#### Data section
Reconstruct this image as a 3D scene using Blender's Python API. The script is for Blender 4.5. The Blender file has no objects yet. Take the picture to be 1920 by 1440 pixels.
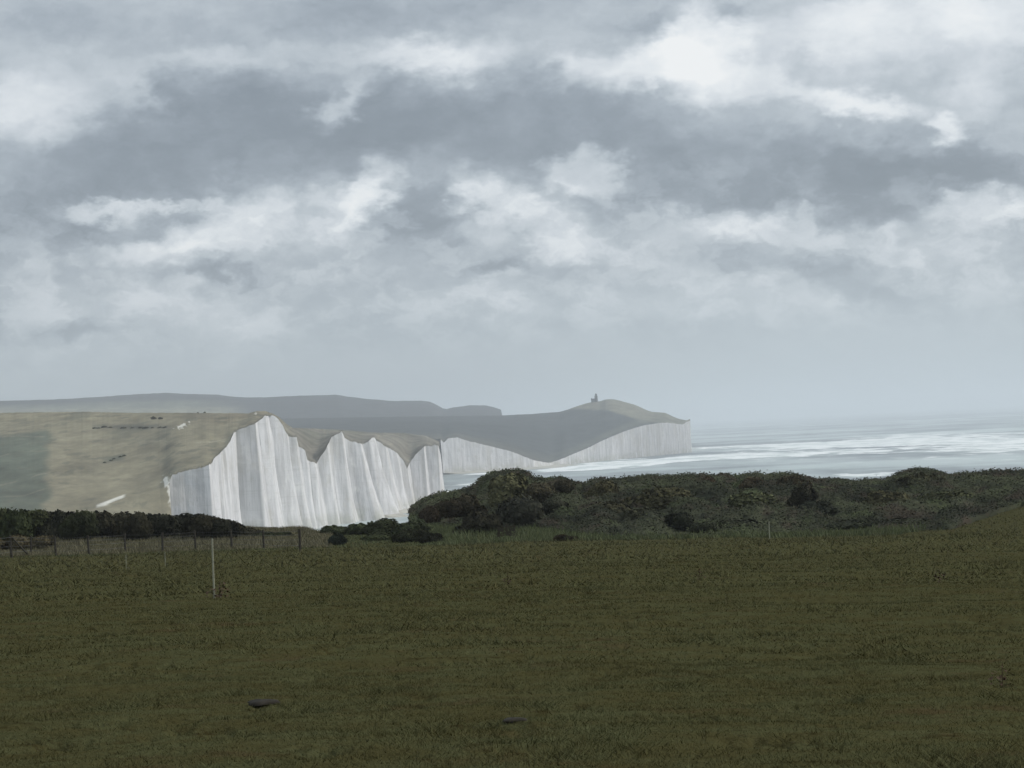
import bpy, math, random
import numpy as np
from mathutils import Matrix, Vector

# ------------------------------------------------------------------ camera, sky, sun
scene = bpy.context.scene
C = scene.collection
F = 5444.0            # focal length in pixels of a 1920 px wide picture
H = 60.0              # eye height above the sea
SLOPE = 0.0485        # the picture is tilted: the horizon climbs to the right
roll = math.atan(SLOPE)
pitch = math.atan(79.0 / F)
f0 = Vector((0, math.cos(pitch), math.sin(pitch)))
r0 = Vector((1, 0, 0))
u0 = r0.cross(f0)
R_ = (r0 * math.cos(roll) - u0 * math.sin(roll)).normalized()
U_ = (r0 * math.sin(roll) + u0 * math.cos(roll)).normalized()
cam_data = bpy.data.cameras.new('camera')
cam = bpy.data.objects.new('camera', cam_data)
C.objects.link(cam)
m = Matrix.Identity(4)
for i in range(3):
    m[i][0] = R_[i]; m[i][1] = U_[i]; m[i][2] = -f0[i]
m[2][3] = H
cam.matrix_world = m
cam_data.sensor_fit = 'HORIZONTAL'
cam_data.sensor_width = 36.0
cam_data.lens = 36.0 * F / 1920.0
cam_data.clip_start = 0.5
cam_data.clip_end = 300000.0
scene.camera = cam

scene.view_settings.view_transform = 'Standard'
scene.view_settings.look = 'None'
scene.view_settings.gamma = 1.0
scene.view_settings.exposure = 0.0
scene.cycles.volume_bounces = 2
scene.cycles.max_bounces = 8

SUN_AZ, SUN_EL = 74.0, 38.0        # degrees right of the view, above the horizon
sd = bpy.data.lights.new('sun', 'SUN')
sd.energy = 1.9
sd.angle = math.radians(4.0)
sd.color = (1.0, 0.95, 0.88)
sun = bpy.data.objects.new('sun', sd)
C.objects.link(sun)
sv = Vector((math.sin(math.radians(SUN_AZ)) * math.cos(math.radians(SUN_EL)),
             math.cos(math.radians(SUN_AZ)) * math.cos(math.radians(SUN_EL)),
             math.sin(math.radians(SUN_EL))))
sun.rotation_euler = sv.to_track_quat('Z', 'Y').to_euler()

# ------------------------------------------------------------------ geometry of the view
fa, ra, ua = np.array(f0), np.array(R_), np.array(U_)
def ray(px, py):
    px = np.asarray(px, float); py = np.asarray(py, float)
    x = (px - 960.0)[..., None]; y = (720.0 - py)[..., None]
    d = fa * F + ra * x + ua * y
    return d / np.linalg.norm(d[..., :2], axis=-1, keepdims=True)     # per metre of ground distance
def at(px, py, D):
    px, py, D = np.broadcast_arrays(np.asarray(px, float), np.asarray(py, float), np.asarray(D, float))
    p = ray(px, py) * D[..., None]
    p[..., 2] += H
    return p
def hor(px): return 799.0 - SLOPE * (np.asarray(px, float) - 960.0)
def xy(px, D):
    p = at(px, hor(px), D); return p[..., 0], p[..., 1]
def px_of(x, y):                      # picture column of a ground direction, near the horizon
    return 960.0 + F * np.asarray(x, float) / np.asarray(y, float)
def sea_point(px, py):
    d = ray(px, py); t = H / -d[2]
    return np.array([d[0] * t, d[1] * t])
def S(v): v = v / 255.0; return v / 12.92 if v <= .04045 else ((v + .055) / 1.055) ** 2.4
def srgb(r, g, b): return (S(r), S(g), S(b), 1.0)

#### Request
Write out again exactly the lines from the start of the data above through the line containing "scene.cycles.max_bounces = 8", inclusive, excluding any pictures.

#### Solution to this task
Reconstruct this image as a 3D scene using Blender's Python API. The script is for Blender 4.5. The Blender file has no objects yet. Take the picture to be 1920 by 1440 pixels.
import bpy, math, random
import numpy as np
from mathutils import Matrix, Vector

# ------------------------------------------------------------------ camera, sky, sun
scene = bpy.context.scene
C = scene.collection
F = 5444.0            # focal length in pixels of a 1920 px wide picture
H = 60.0              # eye height above the sea
SLOPE = 0.0485        # the picture is tilted: the horizon climbs to the right
roll = math.atan(SLOPE)
pitch = math.atan(79.0 / F)
f0 = Vector((0, math.cos(pitch), math.sin(pitch)))
r0 = Vector((1, 0, 0))
u0 = r0.cross(f0)
R_ = (r0 * math.cos(roll) - u0 * math.sin(roll)).normalized()
U_ = (r0 * math.sin(roll) + u0 * math.cos(roll)).normalized()
cam_data = bpy.data.cameras.new('camera')
cam = bpy.data.objects.new('camera', cam_data)
C.objects.link(cam)
m = Matrix.Identity(4)
for i in range(3):
    m[i][0] = R_[i]; m[i][1] = U_[i]; m[i][2] = -f0[i]
m[2][3] = H
cam.matrix_world = m
cam_data.sensor_fit = 'HORIZONTAL'
cam_data.sensor_width = 36.0
cam_data.lens = 36.0 * F / 1920.0
cam_data.clip_start = 0.5
cam_data.clip_end = 300000.0
scene.camera = cam

scene.view_settings.view_transform = 'Standard'
scene.view_settings.look = 'None'
scene.view_settings.gamma = 1.0
scene.view_settings.exposure = 0.0
scene.cycles.volume_bounces = 2
scene.cycles.max_bounces = 8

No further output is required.